Reifen-Tetris gefragt
Dabei stellt sich auch die Frage nach der Einteilung der Reifen. Insgesamt stehen sechs Soft-Reifen, vier Medium und zwei der harten Mischung zur Verfügung. Zwei Medium-Sätze gehen im Sprint-Shootout drauf, ein Satz Soft ebenfalls. Eine Soft- und Medium-Garnitur wird vermutlich in der Vorbereitung auf das Quali im ersten Training zum Einsatz kommen, drei weitere Soft-Sätze wohl im Qualifying selbst. Die Schlüsselfrage: Welcher Reifen ist für das Sprint-Rennen angesagt? Während es früher die Medium-Mischung war, ging der Trend zuletzt eher zum Soft-Reifen.
Pirelli-Motorsportchef Mario Isola geht allerdings davon aus, dass in Baku eher der Medium-Reifen im Sprintrennen gefragt ist, weil es im vergangenen Jahr Probleme mit dem Körnen der Reifen gab. Da das Rennen nun früher in der Saison stattfindet und die Temperaturen kühler sind, könnte das Problem noch verstärkt werden. Alfa Sauber-Teammanager Beat Zehnder geht davon aus, dass viele einen gebrauchten Medium-Reifen im Sprintrennen nutzen werden. Und er gibt zu Bedenken, dass manche Piloten sogar auf den letzten Abschnitt des Sprint-Shootouts verzichten könnten, weil sie keinen neuen Satz weicher Reifen mehr übrig haben.

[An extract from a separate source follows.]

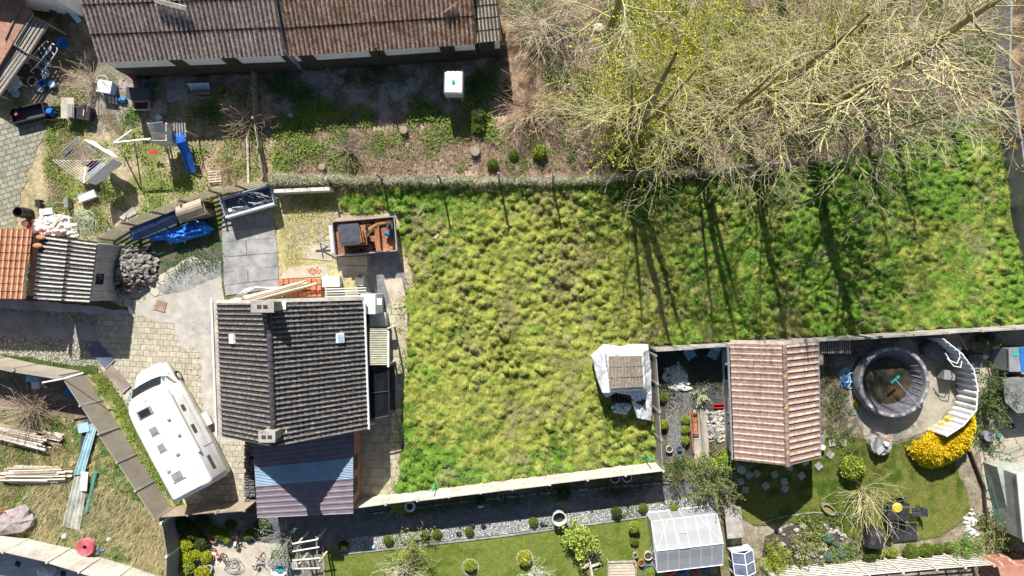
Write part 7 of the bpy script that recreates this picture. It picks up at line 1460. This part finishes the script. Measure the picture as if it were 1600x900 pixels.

"Es ist interessant gewesen, da wir erst am Dienstag vom neuen Format wussten, als die Regeln bei der Sitzung der F1-Kommission verabschiedet wurden", erklärt Mercedes-Chefingenieur Andrew Shovlin. "Wir haben uns drei Möglichkeiten angeschaut, die eintreten könnten, und für alle diese Fälle Reifen- und Rennpläne vorbereitet."
Alpine-Einsatzleiter Alan Permane meint: "Mit den aktuellen Vorgaben sind die Möglichkeiten recht überschaubar. Anders hätte es ausgesehen, wenn wir die zwölf Sätze beliebig über das Wochenende hätten einsetzen können."
Piloten müssen ausgeschlafen sein
Auch die Fahrer müssen sich umstellen. Statt sich am Samstag gemütlich im Training einzugrooven, geht es nun direkt um die besten Startplätze für den Sprint. Auf dem anspruchsvollen Stadtkurs von Baku dürfen sich die Piloten keine Fehler erlauben. "Wir haben Frühstück und dann geht es ins Auto und wir müssen abliefern. Das ist sehr aufregend", erklärte Yuki Tsunoda.
Alpine-Kollege Esteban Ocon freut sich ebenfalls auf die Herausforderung: "Vielleicht sind einige Fahrer noch nicht ganz ausgeschlafen und machen Fehler. Dadurch könnten sich Möglichkeiten ergeben. Aber jedes Rennwochenende möchte ich diesen Zeitplan auch nicht haben."
Die Frage lautet, ob der neue Sprint-Samstag durch die Loslösung vom Rennen mehr Action bringt: "Ich glaube schon, dass die Fahrer mehr Risiko gehen", erklärt Lando Norris. "Allerdings haben wir immer noch das Budget-Cap. Da kann man sich keine teuren Unfälle leisten. Wir wollen ja unser Auto im Rest der Saison noch weiterentwickeln."